======== Raw data

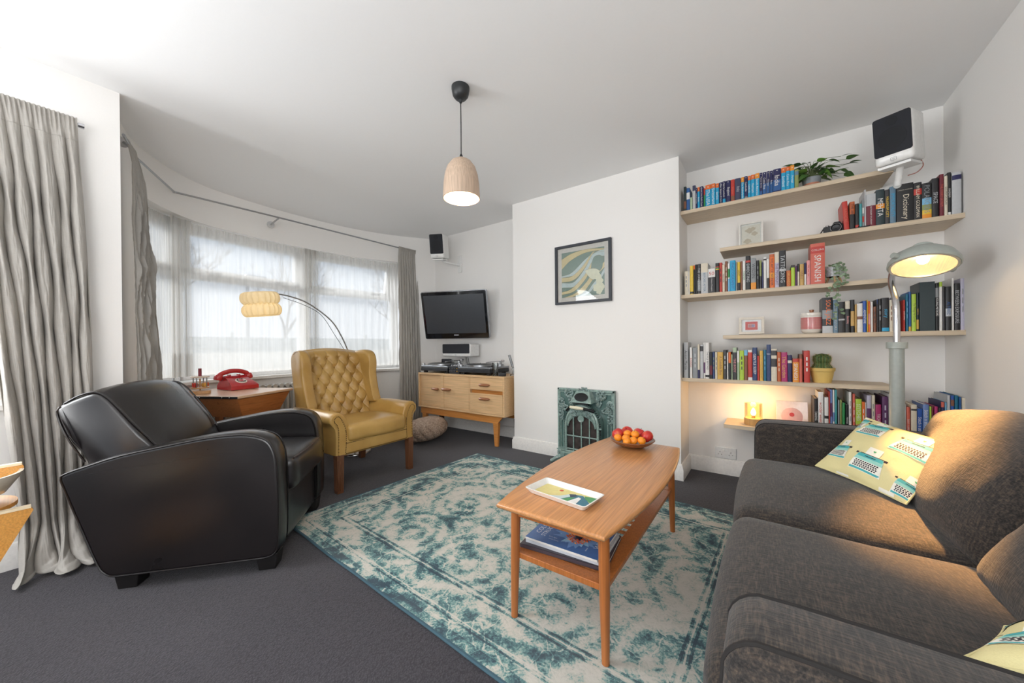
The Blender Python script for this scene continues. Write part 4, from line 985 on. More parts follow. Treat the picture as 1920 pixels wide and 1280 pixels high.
# ---------------------------------------------------------------- curtains
def drape(name, label, top, bot, z0, z1, n, amp, rows, nu=200, nv=180, seed=0, post=None, side=1, hem=True):
    """cloth from top line to bottom line; staggered pinch tucks, creases narrow and ridges broad"""
    T0, T1 = [Vector(p) for p in top]; B0, B1 = [Vector(p) for p in bot]
    base = Vector((T0.x, T0.y, z0)); A = 1.15
    def f(u, v):
        k = v**.8; P0 = T0.lerp(B0, k); P1 = T0.lerp(T0, 0); P1 = T1.lerp(B1, k); d = P1-P0; nn = Vector((d.y, -d.x)).normalized()*side
        sv = sin(pi*rows*v+3.2*nz(u*n*.55, seed*1.7, v*1.1)); a_ = min(1, max(0, (v-.05)*7))
        uw = u+.055*nz(u*3.1, seed, .5)*(4*u*(1-u))+.020*nz(u*5, v*1.6, seed)
        ph = 2*pi*n*uw+A*(.75+.9*nz(u*n*.8, 3, v*2.2))*sv*cos(pi*n*uw)*a_+.5*nz(u*3, v*2, seed+5)
        q = abs(sin(ph/2)); ridge = q**.62
        node = (abs(sv)**6)*(1-q)**2*a_
        amp_ = amp*(.45+.55*a_)*(1+.35*nz(u*n*.9, v*1.2, seed+2))
        off = amp_*(ridge-.45)-.022*node*amp/.02*.5+.004*nz(u*n*3, v*13, seed)+.0018*nz(u*n*9, v*50, seed)+.0015*nz(u*n*2, v*90, seed)*(1 if v > .1 else 0)
        off += .006*sin(v*pi*rows*2+u*20)*(1-ridge)*a_
        if v < .055: g_ = 1-v/.055; off = off*(1-g_)+g_*(.016+.005*sin(2*pi*n*3.1*u+seed)+.003*nz(u*60, 1, seed)); off += .004*g_*sin(v*160)*nz(u*40, v*9, 1)
        p = P0+d*u+nn*off; q3 = Vector((p.x, p.y, z1+(z0-z1)*v))
        return post(q3, u, v) if post else q3
    o = MB().add(g_grid(lambda u, v: f(u, v)-base, nu, nv)).build(name, M_SILK, loc=tuple(base), smooth=80, solid=.0015)
    if hem:   # stitched heading and hemmed edge
        MB().add(g_tube([tuple(f(i/nu, .052)-base+Vector((.0015, 0, 0))) for i in range(nu+1)], .0012, 4)).build('stitched_heading', M_SILK, o)
        MB().add(g_tube([tuple(f(1, j/60)-base) for j in range(61)], .0028, 5)).build('hemmed_edge', M_SILK, o)
    tag(o, label, 'curtain'); return o
def puddle(q, u, v):
    t = v; q.y += .03*sin(t*2.6)*u
    if v > .90:
        k = (v-.90)/.10
        q.x += .15*k+.035*sin(u*11+1)*k; q.y += (.10*k*(u-.5))+.03*k*sin(u*17+2*k)
        q.z = .012+.20*(1-k)**1.7+.045*abs(sin(u*12+k*4))*k*(1.15-k)+.02*abs(nz(u*9, k*5, 2))*k
    return q
drape('curtain', 'tall silvery pinch-tucked curtain at the left edge, puddling on the carpet', [(-2.845, -.16), (-2.845, .198)], [(-2.80, .03), (-2.80, .215)], .0, 2.20, 8, .044, 6.5, 340, 300, seed=2, post=puddle, side=1)
rod = thing('curtain_rod', 'short metal curtain rod above the left edge curtain', 'curtain rod', (-2.848, -.9, 2.175))
MB().add(g_tube([(0, -.1, 0), (0, 1.105, 0)], .0095, 12)).build('rod', M_STEEL, rod)
MB().add(g_tube([(0, 1.105, 0), (0, 1.125, 0)], .0125, 14)).build('end_cap', M_CHROME, rod)
MB().add(g_tube([(-.069, .60, 0), (0, .60, 0)], .007, 8)).add(g_tube([(-.069, -.05, 0), (0, -.05, 0)], .007, 8)).build('bracket', M_STEEL, rod)
# rod of the bay
o_ = Vector((-3.80, .75, 2.27))
brod = thing('curtain_rod', 'long thin bent metal curtain rod running across the bay', 'curtain rod', tuple(o_))
bp = [Vector(p)-o_ for p in [(-3.02, .385, 2.27), (-3.30, .47, 2.27), (-3.805, .755, 2.27), (-3.77, 1.5, 2.27), (-3.735, 3.13, 2.27)]]
MB().add(g_tube(bp[:3], .0075, 12)).add(g_tube(bp[2:], .0075, 12)).build('rod', M_STEEL, brod)
MB().add(g_sphere(.011, 10, 8, tuple(bp[2]))).build('joint', M_CHROME, brod)
MB().add(g_tube([bp[4], bp[4]+Vector((.002, .02, 0))], .012, 12)).build('end_cap', M_CHROME, brod)
for a, b in (((-3.775, 1.49, 2.27), (-4.05, 1.52, 2.27)), ((-3.19, .44, 2.27), (-3.26, .412, 2.325))):
    a, b = Vector(a)-o_, Vector(b)-o_; br_ = MB().add(g_tube([a, b], .007, 8)).build('bracket', M_STEEL, brod)
    dn_ = (a-b).normalized(); MB().add(g_tube([b, b+dn_*.010], .032, 20)).build('rose', flat((206, 206, 206), .35, .2, name='rose_metal'), br_)
drape('curtain', 'silvery curtain hanging at the left end of the bay behind the club chair', [(-3.12, .43), (-3.235, .475)], [(-2.99, .44), (-3.33, .635)], .01, 2.285, 7, .022, 5, 200, 200, seed=5, side=-1)
drape('curtain', 'silvery curtain at the right end of the bay beside the sideboard', [(-3.745, 2.815), (-3.735, 3.105)], [(-3.715, 2.80), (-3.68, 3.12)], .01, 2.285, 8, .026, 6, 200, 200, seed=9, side=1)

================

» Stated task: Extract the full listing exactly, with the pictures left out.

» The response:
The Blender Python script for this scene continues. Write part 4, from line 985 on. More parts follow. Treat the picture as 1920 pixels wide and 1280 pixels high.
# ---------------------------------------------------------------- curtains
def drape(name, label, top, bot, z0, z1, n, amp, rows, nu=200, nv=180, seed=0, post=None, side=1, hem=True):
    """cloth from top line to bottom line; staggered pinch tucks, creases narrow and ridges broad"""
    T0, T1 = [Vector(p) for p in top]; B0, B1 = [Vector(p) for p in bot]
    base = Vector((T0.x, T0.y, z0)); A = 1.15
    def f(u, v):
        k = v**.8; P0 = T0.lerp(B0, k); P1 = T0.lerp(T0, 0); P1 = T1.lerp(B1, k); d = P1-P0; nn = Vector((d.y, -d.x)).normalized()*side
        sv = sin(pi*rows*v+3.2*nz(u*n*.55, seed*1.7, v*1.1)); a_ = min(1, max(0, (v-.05)*7))
        uw = u+.055*nz(u*3.1, seed, .5)*(4*u*(1-u))+.020*nz(u*5, v*1.6, seed)
        ph = 2*pi*n*uw+A*(.75+.9*nz(u*n*.8, 3, v*2.2))*sv*cos(pi*n*uw)*a_+.5*nz(u*3, v*2, seed+5)
        q = abs(sin(ph/2)); ridge = q**.62
        node = (abs(sv)**6)*(1-q)**2*a_
        amp_ = amp*(.45+.55*a_)*(1+.35*nz(u*n*.9, v*1.2, seed+2))
        off = amp_*(ridge-.45)-.022*node*amp/.02*.5+.004*nz(u*n*3, v*13, seed)+.0018*nz(u*n*9, v*50, seed)+.0015*nz(u*n*2, v*90, seed)*(1 if v > .1 else 0)
        off += .006*sin(v*pi*rows*2+u*20)*(1-ridge)*a_
        if v < .055: g_ = 1-v/.055; off = off*(1-g_)+g_*(.016+.005*sin(2*pi*n*3.1*u+seed)+.003*nz(u*60, 1, seed)); off += .004*g_*sin(v*160)*nz(u*40, v*9, 1)
        p = P0+d*u+nn*off; q3 = Vector((p.x, p.y, z1+(z0-z1)*v))
        return post(q3, u, v) if post else q3
    o = MB().add(g_grid(lambda u, v: f(u, v)-base, nu, nv)).build(name, M_SILK, loc=tuple(base), smooth=80, solid=.0015)
    if hem:   # stitched heading and hemmed edge
        MB().add(g_tube([tuple(f(i/nu, .052)-base+Vector((.0015, 0, 0))) for i in range(nu+1)], .0012, 4)).build('stitched_heading', M_SILK, o)
        MB().add(g_tube([tuple(f(1, j/60)-base) for j in range(61)], .0028, 5)).build('hemmed_edge', M_SILK, o)
    tag(o, label, 'curtain'); return o
def puddle(q, u, v):
    t = v; q.y += .03*sin(t*2.6)*u
    if v > .90:
        k = (v-.90)/.10
        q.x += .15*k+.035*sin(u*11+1)*k; q.y += (.10*k*(u-.5))+.03*k*sin(u*17+2*k)
        q.z = .012+.20*(1-k)**1.7+.045*abs(sin(u*12+k*4))*k*(1.15-k)+.02*abs(nz(u*9, k*5, 2))*k
    return q
drape('curtain', 'tall silvery pinch-tucked curtain at the left edge, puddling on the carpet', [(-2.845, -.16), (-2.845, .198)], [(-2.80, .03), (-2.80, .215)], .0, 2.20, 8, .044, 6.5, 340, 300, seed=2, post=puddle, side=1)
rod = thing('curtain_rod', 'short metal curtain rod above the left edge curtain', 'curtain rod', (-2.848, -.9, 2.175))
MB().add(g_tube([(0, -.1, 0), (0, 1.105, 0)], .0095, 12)).build('rod', M_STEEL, rod)
MB().add(g_tube([(0, 1.105, 0), (0, 1.125, 0)], .0125, 14)).build('end_cap', M_CHROME, rod)
MB().add(g_tube([(-.069, .60, 0), (0, .60, 0)], .007, 8)).add(g_tube([(-.069, -.05, 0), (0, -.05, 0)], .007, 8)).build('bracket', M_STEEL, rod)
# rod of the bay
o_ = Vector((-3.80, .75, 2.27))
brod = thing('curtain_rod', 'long thin bent metal curtain rod running across the bay', 'curtain rod', tuple(o_))
bp = [Vector(p)-o_ for p in [(-3.02, .385, 2.27), (-3.30, .47, 2.27), (-3.805, .755, 2.27), (-3.77, 1.5, 2.27), (-3.735, 3.13, 2.27)]]
MB().add(g_tube(bp[:3], .0075, 12)).add(g_tube(bp[2:], .0075, 12)).build('rod', M_STEEL, brod)
MB().add(g_sphere(.011, 10, 8, tuple(bp[2]))).build('joint', M_CHROME, brod)
MB().add(g_tube([bp[4], bp[4]+Vector((.002, .02, 0))], .012, 12)).build('end_cap', M_CHROME, brod)
for a, b in (((-3.775, 1.49, 2.27), (-4.05, 1.52, 2.27)), ((-3.19, .44, 2.27), (-3.26, .412, 2.325))):
    a, b = Vector(a)-o_, Vector(b)-o_; br_ = MB().add(g_tube([a, b], .007, 8)).build('bracket', M_STEEL, brod)
    dn_ = (a-b).normalized(); MB().add(g_tube([b, b+dn_*.010], .032, 20)).build('rose', flat((206, 206, 206), .35, .2, name='rose_metal'), br_)
drape('curtain', 'silvery curtain hanging at the left end of the bay behind the club chair', [(-3.12, .43), (-3.235, .475)], [(-2.99, .44), (-3.33, .635)], .01, 2.285, 7, .022, 5, 200, 200, seed=5, side=-1)
drape('curtain', 'silvery curtain at the right end of the bay beside the sideboard', [(-3.745, 2.815), (-3.735, 3.105)], [(-3.715, 2.80), (-3.68, 3.12)], .01, 2.285, 8, .026, 6, 200, 200, seed=9, side=1)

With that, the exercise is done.